Cuentan que en la cultura guaraní esta tierra y esta vida no eran perfectas. Creían en la existencia de un lugar donde todo estaba en armonía al que llamaban la Tierra sin Mal.
La vida del hombre era entonces un andar hacia aquel sitio, al que se podía llegar luego de la muerte física, y en algunos casos excepcionales corporalmente, sin tener que llegar a morir. La Tierra sin Mal no constituía un mito para los guaraníes. Era un lugar real, concreto, que se ubicaba hacia el este, en un punto lejano e impreciso, más allá del Gran Mar.

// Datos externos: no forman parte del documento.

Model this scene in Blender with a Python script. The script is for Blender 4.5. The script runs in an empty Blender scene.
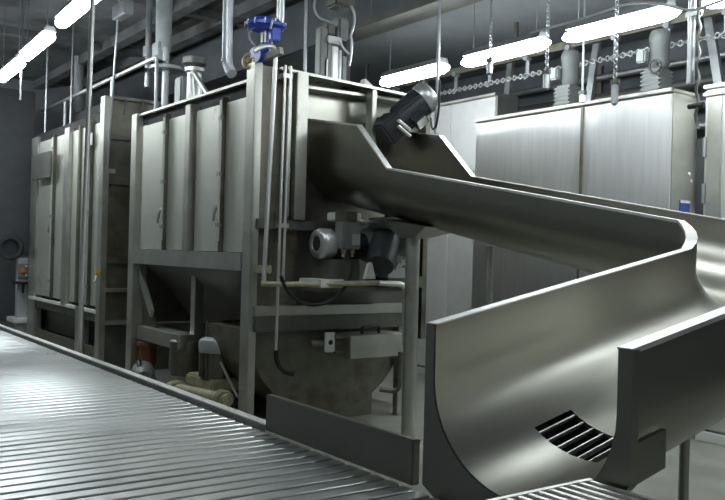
import bpy, bmesh, math, random
from mathutils import Vector, Matrix
random.seed(7)
C = bpy.context.scene.collection
PI = math.pi
FLOOR = -1.65
CEIL = 3.45

# ------------------------------------------------------------------ camera
CF, CR, CU = None, None, None
def cam_axes(yaw, pitch, roll):
    cy, sy, cp, sp = math.cos(yaw), math.sin(yaw), math.cos(pitch), math.sin(pitch)
    F = Vector((sy*cp, cy*cp, sp)); R = Vector((cy, -sy, 0)); U = R.cross(F)
    c, s = math.cos(roll), math.sin(roll)
    return c*R + s*U, -s*R + c*U, F
CR, CU, CF = cam_axes(math.radians(-54.07), math.radians(.14), math.radians(1.479))
def ray(x, y): return CF*834 + CR*(x-362.5) - CU*(y-250)
def aty(x, y, Y): d = ray(x, y); return d*(Y/d.y)
def atx(x, y, X): d = ray(x, y); return d*(X/d.x)
def atz(x, y, Z): d = ray(x, y); return d*(Z/d.z)
cam = bpy.data.cameras.new('camera'); cam.sensor_width = 36; cam.lens = 834/725*36
cam.clip_start = .05; cam.clip_end = 100
co = bpy.data.objects.new('camera', cam); C.objects.link(co)
m = Matrix((CR, CU, -CF)).transposed().to_4x4(); co.matrix_world = m
bpy.context.scene.camera = co

# ------------------------------------------------------------------ materials
def mat(name, col, rough=.5, metal=0., var=.12, scale=6, stretch=(1, 1, 1), rvar=.1, stain=None, bump=0., emit=None, estr=0., streak=0.):
    m = bpy.data.materials.new(name); m.use_nodes = True
    nt = m.node_tree; N = nt.nodes; L = nt.links
    b = N['Principled BSDF']
    b.inputs['Metallic'].default_value = metal
    tc = N.new('ShaderNodeTexCoord'); mp = N.new('ShaderNodeMapping')
    mp.inputs['Scale'].default_value = stretch
    L.new(tc.outputs['Object'], mp.inputs['Vector'])
    nz = N.new('ShaderNodeTexNoise'); nz.inputs['Scale'].default_value = scale; nz.inputs['Detail'].default_value = 5
    nz.inputs['Roughness'].default_value = .6
    L.new(mp.outputs[0], nz.inputs['Vector'])
    rp = N.new('ShaderNodeValToRGB')
    rp.color_ramp.elements[0].position = .3; rp.color_ramp.elements[1].position = .7
    rp.color_ramp.elements[0].color = (*[c*(1-var) for c in col], 1)
    rp.color_ramp.elements[1].color = (*[min(1, c*(1+var)) for c in col], 1)
    L.new(nz.outputs['Fac'], rp.inputs['Fac'])
    out = rp.outputs['Color']
    if stain:
        n2 = N.new('ShaderNodeTexNoise'); n2.inputs['Scale'].default_value = stain[1]; n2.inputs['Detail'].default_value = 6
        n2.inputs['Roughness'].default_value = .65
        L.new(tc.outputs['Object'], n2.inputs['Vector'])
        r2 = N.new('ShaderNodeValToRGB'); r2.color_ramp.elements[0].position = stain[2]; r2.color_ramp.elements[1].position = stain[2]+.16
        L.new(n2.outputs['Fac'], r2.inputs['Fac'])
        mx = N.new('ShaderNodeMixRGB'); mx.inputs[2].default_value = (*stain[0], 1)
        L.new(r2.outputs['Color'], mx.inputs[0]); L.new(out, mx.inputs[1]); out = mx.outputs[0]
    L.new(out, b.inputs['Base Color'])
    mr = N.new('ShaderNodeMapRange'); mr.inputs['From Min'].default_value = .25; mr.inputs['From Max'].default_value = .75
    mr.inputs['To Min'].default_value = max(.03, rough-rvar); mr.inputs['To Max'].default_value = min(1, rough+rvar)
    L.new(nz.outputs['Fac'], mr.inputs['Value']); L.new(mr.outputs[0], b.inputs['Roughness'])
    if bump:
        bp = N.new('ShaderNodeBump'); bp.inputs['Strength'].default_value = bump; bp.inputs['Distance'].default_value = .01
        L.new(nz.outputs['Fac'], bp.inputs['Height']); L.new(bp.outputs[0], b.inputs['Normal'])
    if emit:
        b.inputs['Emission Color'].default_value = (*emit, 1); b.inputs['Emission Strength'].default_value = estr
    return m
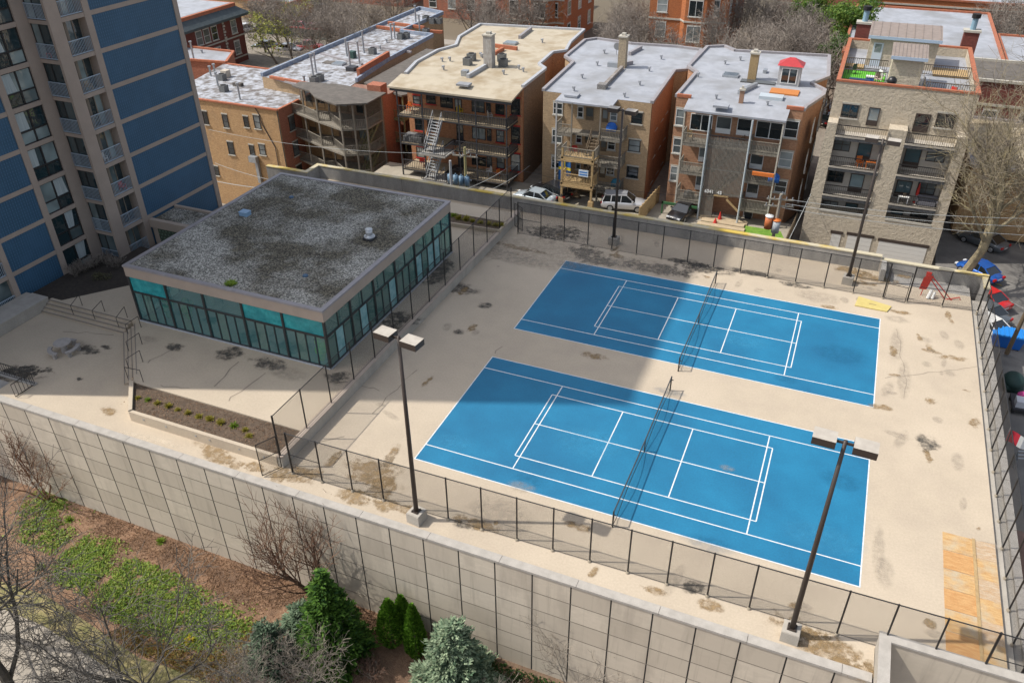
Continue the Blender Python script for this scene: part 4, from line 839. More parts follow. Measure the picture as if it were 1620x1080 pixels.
for i, z in enumerate(L3):
    deckb(b3, -20.7, 47.0, -18.95, 48.98, z, wood_g); deckb(b3, -15.95, 47.0, -13.6, 48.98, z, wood_g)
    rail(b3, [(-20.65,48.9),(-20.65,47.05),(-18.95,47.05)], z, wood_g); rail(b3, [(-15.9,47.05),(-13.65,47.05),(-13.65,48.9)], z, wood_g)
    zl = z-1.5
    if zl > -4.3:
        deckb(b3, -19.2, 44.7, -15.7, 46.4, zl, wood_y); rail(b3, [(-19.15,46.3),(-19.15,44.75),(-15.75,44.75),(-15.75,46.3)], zl, wood_y if i else wood_g)
        mb = MB(); mb.box(-19.2, 44.66, zl-.42, -15.7, 44.73, zl-.221); build(mb, 'rim_board', wood_y, b3)
        stair(b3, (-16.4, 47.3, z), (-16.4, 45.6, zl), .95, wood_b, .22)
    stair(b3, (-18.2, 45.6, zl if zl > -4.2 else -3), (-18.2, 47.3, L3[i+1] if i < 2 else -4.4), .95, wood_b, .22)
    deckb(b3, -18.94, 47.7, -15.96, 48.97, z, wood_g)
for x, y in ((-20.6,47.05),(-18.95,47.05),(-15.95,47.05),(-13.7,47.05)): post(b3, x, y, -4.4, 5.75, mat('post_grey', (.40,.40,.40), .7) if x in (-20.6,-13.7) else wood_g)
for x in (-19.05, -15.85): post(b3, x, 44.8, -4.4, 1.9, wood_y, .2); mb = MB(); mb.box(x-.25, 44.55, -4.4, x+.25, 45.05, -3.4); build(mb, 'pier', wood_y, b3)
roofbits(b3, 6.0, [('chim',984,107,mat('old_chimney',(.40,.33,.22),.9,(.25,.20,.15),5),.85,3.3),('curb',984,110,958,137,mat('dark_curb',(.16,.13,.11),.9,(.30,.28,.26),3)),('curb',984,105,1000,102,lip),('curb',996,88,1014,78,lip),('vent',956,85),('vent',945,104),('vent',1046,94),('vent',921,124),('vent',1012,135),('vent',1027,113),('hatch',905,152),('vent',988,154),('vent',908,144),('dish',975,87),('box',970,106,1.2,.6,.5,metal_g),('box',953,140,.9,.9,.5,mat('scrap_metal',(.25,.24,.23),.7,(.12,.11,.10),8))])
# ---- fourth building with the slatted stair screen and red cupola
b4 = thing('brick_apartment', 'brown brick walk-up with white roof, weathered slatted stair screen and red topped rooftop cupola', 'building', (-3, 59, -4.4))
P4 = [(-9.0,49),(2.85,49),(2.9,49.8),(4.1,54.2),(4.1,56),(2.65,57.9),(4.0,61),(3.4,69.6),(-6.7,68.2),(-8.2,69.8),(-10,68.8),(-10.2,59.7),(-8.9,57.9)]
block(b4, P4, -4.9, 6.9, brick('mixed_red_brick', (.50,.265,.15), (.38,.19,.105), (.25,.18,.13), .34, .11, .012), memb_w, cop=(1,2,3,4,5,6,7,8,9,10,11,12), eave=(-7.8,1.65,46.9,49.02,6.45))
for a, b in ((-8.95,-7.6),(1.3,2.85)): mb = MB(); mb.box(a, 48.95, 6.91, b, 49.25, 7.2); build(mb, 'clay_coping', clay, b4)
Z6 = lambda x, y: (1020+x/3.857, 100+y/3.857)
def W6(*a, **k): return wpx(b4, 49, *Z6(*a[:2]), *Z6(*a[2:]), **k)
for a in ((867,352,922,455),(830,538,888,636),(802,714,856,790),(200,280,236,380),(182,458,214,548),(163,630,192,715)): W6(*a)
for a in ((288,310,402,415),(692,355,832,465)): W6(*a, style='slide', fm=white_m, sill=None)
for a in ((448,325,515,430),(575,340,638,440),(340,505,372,600),(655,545,710,645),(320,680,352,770),(632,725,682,818),(608,895,652,945)): W6(*a, style='door', fm=white_m, sill=None)
for y in (51.5, 55.1, 59.5):
    for z in (4.4, 1.3, -1.8): win(b4, 'E', (2.95+(.9 if y < 53 else 1.2 if y < 57 else .6), y, z), 1.1, 1.7)
L4_ = [3.15, .25, -2.7]
for i, z in enumerate(L4_):
    for x0, x1 in ((-7.7,-5.2),(-1.3,1.5)):
        deckb(b4, x0, 47.0, x1, 48.98, z, wood_g); rail(b4, [(x0+.05,48.9),(x0+.05,47.02),(x1-.05,47.02),(x1-.05,48.9)], z, wood_g, 1.05, .13, slat=True, bw=.07)
    if i == 0: deckb(b4, -5.19, 47.3, -1.31, 48.97, z, wood_g); rail(b4, [(-5.1,47.35),(-1.35,47.35)], z, steel_d, 1.0, .3)
    else: stair(b4, (-2, 48.4, L4_[i-1]), (-4.6, 48.4, z), .9, wood_b, .22)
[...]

Iguazú en voz guaraní significa agua grande porque atesora las Cataratas. Calificadas sin exagerar como una de las siete maravillas naturales del mundo, están inmersas un clima subtropical y son alimentadas por el río que lleva el mismo nombre y que oficia a su vez de límite geográfico con el pueblo de Brasil. Por esta misma razón, el lugar con más de 275 saltos de agua de hasta 70 metros de altura, selva frondosa y tierra colorada se ha convertido en un centro de atracción turístico, acostumbrado a convivir con un un tráfico rotativo de viajeros curiosos, que provienen de distintas latitudes y rincones del planeta.
Desde Córdoba hasta llegar a Iguazú, por carretera, se deben transitar unos 1450 kilómetros hacia el noreste del país. Hay que cruzar Santa Fé, Entre Ríos, Corrientes y atravesar casi toda la provincia de Misiones.
Después de un día y medio de viaje, allí estábamos con Lucía, Mateo y Natalia Roca. Ubicados en el barrio las Orquídeas, con 17 grados de calor en pleno julio y una humedad persistente después de dos semanas de llovizna intensa. Apenas escampó y el sol pudo devolverle el color ocre y verde a la tarde, salimos a caminar por el barrio. A tan sólo tres cuadras del hospedaje donde estábamos alojados, nos topamos con un potrero ferroso donde un pequeño grupo de niños hacía de un picadito de fútbol, una verdadera fiesta de barro.
Natalia fue la primera en percibir la belleza de esta historia. Mimetizada con su cámara de foto no dudó en mezclarse entre los pequeños para registrar y sentir esa energía natural que emana y aún se predica dentro de la cultura guaraní: «la tierra es nuestra madre, nuestra vida y nuestra libertad». Al ritmo sanguíneo que propone la velocidad de correr tras una pelota, la mayoría de los niños jugaba descalzo y sin remera. El goce de gambetear el balón y deslizarse, una y otra vez, dentro de los charcos enlodados le imprimía al juego popular una alegría salvaje y contagiosa. El contacto con la piel, la risa, los gestos y la complicidad fraterna en cada rostro nos regalaban un espectáculo genuino, pocas veces visto en la fauna de ciudad.
En tierras de agua grande, los niños de ñai`û –barro negro en guaraní–, nos dieron la sensación de haber conocido por fin los retoños de la Tierra sin Mal. Aquella ubicada hacia el este, en un punto lejano e impreciso, más allá del Gran Mar.